A Justiça do Tocantins acatou o pedido da Defensoria Pública do Estado – DPE e determinou que um pai pague R$ 50 mil de indenização para a filha de 19 anos, vítima de abandono afetivo.
De acordo com a DPE e a Justiça do município de Guaraí, a 177 km de Palmas, apenas pagar a pensão alimentícia para dar como quitada a “obrigação” da convivência familiar não é o suficiente. O dever do genitor vai além e o descumprimento causa dano, passível de indenização, considerado abandono afetivo. Além disso, quando uma das partes deixa de pagar pensão alimentícia torna o caso ainda mais grave.
Alessandra Muniz, advogada e presidente do Instituto Brasileiro de Direito de Família – IBDFAM seção Tocantins, diz que a decisão aborda um importante ponto que é o fato de que afeto não é troca de moeda.
“Não adianta uma condenação indenizatória no sentido de que aquele pai tenha algum carinho pelo filho, porque não vai funcionar assim, tendo às vezes até repulsa maior do genitor. Afeto se busca e se constrói”, explica.
Em contrapartida, ela diz que se houve dano psicológico capaz de afetar a vida daquela criança, adolescente ou adulto de maneira que lhe atrapalhe seguir seu cotidiano, comprovado por laudos psiquiátricos, psicológicos e/outros que demonstrem esse dano (nexo causal), a indenização é mais que justa. Sendo que a maioria do abandono na infância caminha para uma vida adulta de sofrimento, pautada pelo abandono afetivo do pai.
“Como bem preceitua a doutora Giselda Hinoraka: ‘A ocorrência da responsabilidade civil por abandono afetivo decorre da culpa do genitor, por imprudência ou negligência, sendo assim mais difícil a sua configuração. E, mesmo que comprovada a culpa do pai, é necessário que ocorra a perícia psicológica para que se comprove e esclareça a patologia sofrida pela prole abandonada, há a necessidade de se estabelecer ainda o nexo de causalidade existente entre os danos ocorridos e a culpa do genitor’”, diz.
Código Civil
Alessandra Muniz destaca que as decisões em danos morais por abandono afetivo correspondem ao ato ilícito civil praticado pelo genitor, o qual negligenciou o seu dever de prestação não só material, mas também moral para com seu filho.
Por isso, é no âmbito do Direito Civil que se busca essa reparação, alçando o artigo 186 do Código Civil de 2002. “Ainda, não se pode olvidar de citar o Princípio da Dignidade da Pessoa Humana, bem como o dever de cuidado dos pais para com seus filhos, da convivência familiar elencados na CF/88 (artigo 227); há respaldo no Estatuto da Criança e do Adolescente em seu artigo 5º, e jurisprudência de muitos tribunais pelo país”, afirma.

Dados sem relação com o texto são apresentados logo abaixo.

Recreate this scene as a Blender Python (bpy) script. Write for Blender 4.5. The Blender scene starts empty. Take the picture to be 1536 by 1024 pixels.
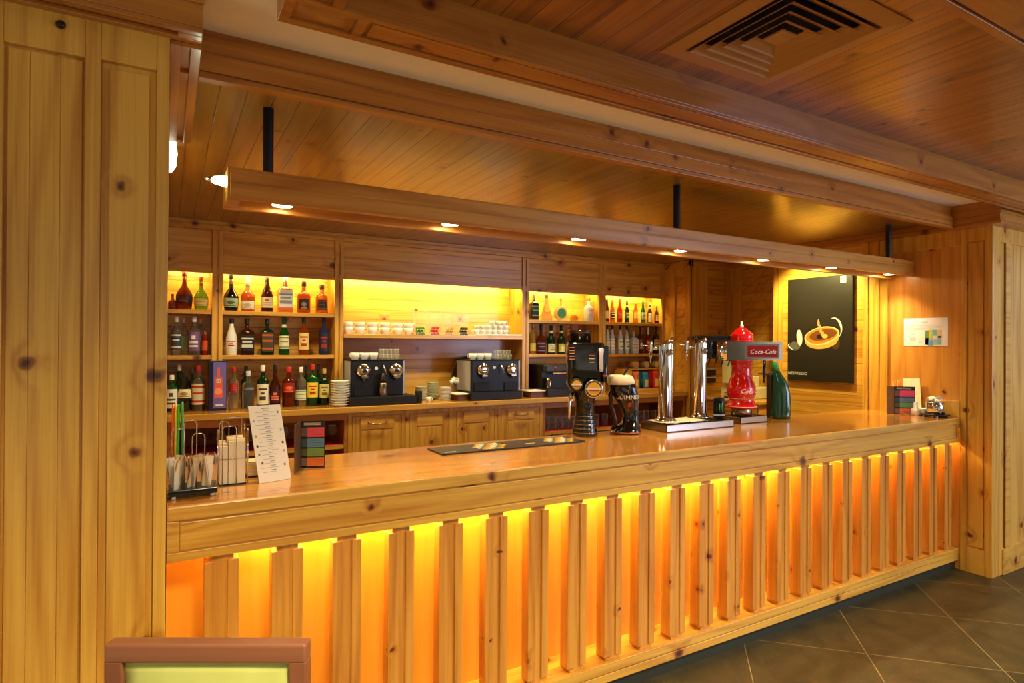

Ela também lembra que o Superior Tribunal de Justiça – STJ sedimentou entendimento que cabe reparação por abandono afetivo.
Como calcular a indenização
Como não é possível mensurar o valor monetário de um transtorno causado psicologicamente, Alessandra Muniz detalha que para fazer os cálculos desse tipo de indenização o Estado-juiz deve buscar o balanceamento na aplicação do quantum indenizatório, para que o afeto não vire algo mercantilizado, observando caso a caso com a devida cautela e bom senso processual.
Assim, cabe cada juiz fixar um valor. “Um dos métodos utilizados pelo STJ para quantificar o valor dos danos morais é o método bifásico, que consiste num valor básico para a reparação o qual é analisado considerando o interesse jurídico lesado e um grupo de precedentes. Depois, verificam-se as circunstâncias do caso para fixar em definitivo a indenização”, esclarece a advogada.
Por fim, ela salienta que a punição de danos morais por abandono afetivo há de ser de caráter educativo e não punitivo como muitos pensam.
“Continuo com o opinião de que afeto não se compra, se constrói, e nós, advogados familiaristas, antes de qualquer medida judicial devemos buscar em primeiro lugar a aproximação de pai e filho. Essa é nossa função primordial para uma sociedade mais justa. Não é utopia”, enfatiza.